1991 Frankfurt, Germany

Software: Gideon May
Hardware: Huib Nelissen

    The author’s artistic researches in virtual reality led to the idea of creating virtual environments to exhibit immaterial artistic fabrications. In parallel, the exigencies of existing museums suggested the then-yet-unexplored notion of virtual navigable lookalikes or derivations (which later morphed into the now ubiquitous Internet museum). The Virtual Museum, created soon after the virtual cityscapes of Legible City (1989-91), gave an initial conceptual and aesthetic form to this now pervasive paradigm.  

    The Virtual Museum is a three-dimensional computer-generated museum comprising an immaterial constellation of rooms and exhibits. A circular, motorized rotating platform holds a large video projection monitor, a computer, and a chair from which the viewer interactively controls her journey through The Virtual Museum. Forwards and backwards movement of the chair causes corresponding motion by the viewer through the virtual museum space represented on the screen. Turning the chair produces a rotation of this virtual image space, and also a synchronous physical rotation of the platform.

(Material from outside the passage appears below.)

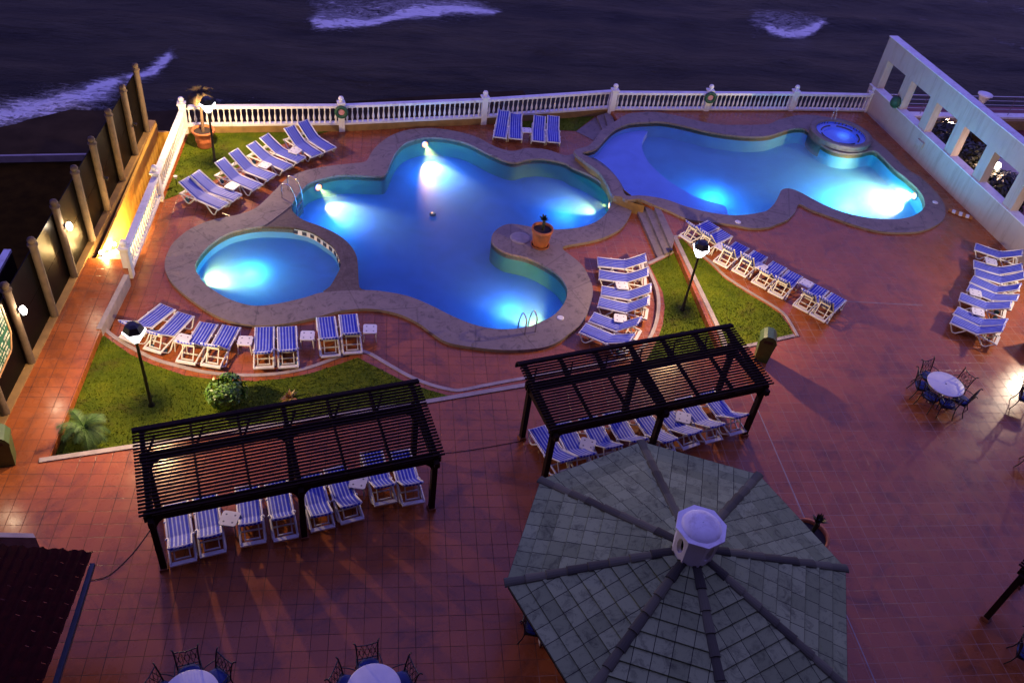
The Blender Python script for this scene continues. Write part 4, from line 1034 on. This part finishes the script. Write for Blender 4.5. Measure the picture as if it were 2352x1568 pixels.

    The Virtual Museum is made up of five rooms that have the same appearance as the real room in which the installation is located. This establishes an augmented conjunction of the real and virtual spaces as well as a paradoxical conjunction of the real and virtual modalities of travel for the viewer. To make this explicit, the first virtual room shows a replicated representation of the installation itself. So, when first seated, the viewer faces both the real and virtual monitor screens, and these real and virtual realities are exactly aligned. Then as the viewer starts to travel through The Virtual Museum, she in effect transports herself out of this chair and sees the represented installation, with its vacated chair, as an object outside of her virtual point of view.

    The participant enters the four other virtual rooms consecutively by passing through the immaterial walls of whichever room she is in. Each room contains its own specific virtual exhibits, using alphabetical letters and texts as forms. The exhibits in the first three rooms reference existing artistic genres: painting, sculpture and the cinema. The exhibit in the fourth room describes the singularity of a wholly computer-generated environment by showing three randomly moving signs—‘A’, ‘2’ and ‘Z’—that are primary red, green and blue light sources. As these signs move they reveal and irradiate the room with changing combined hues of the colour spectrum.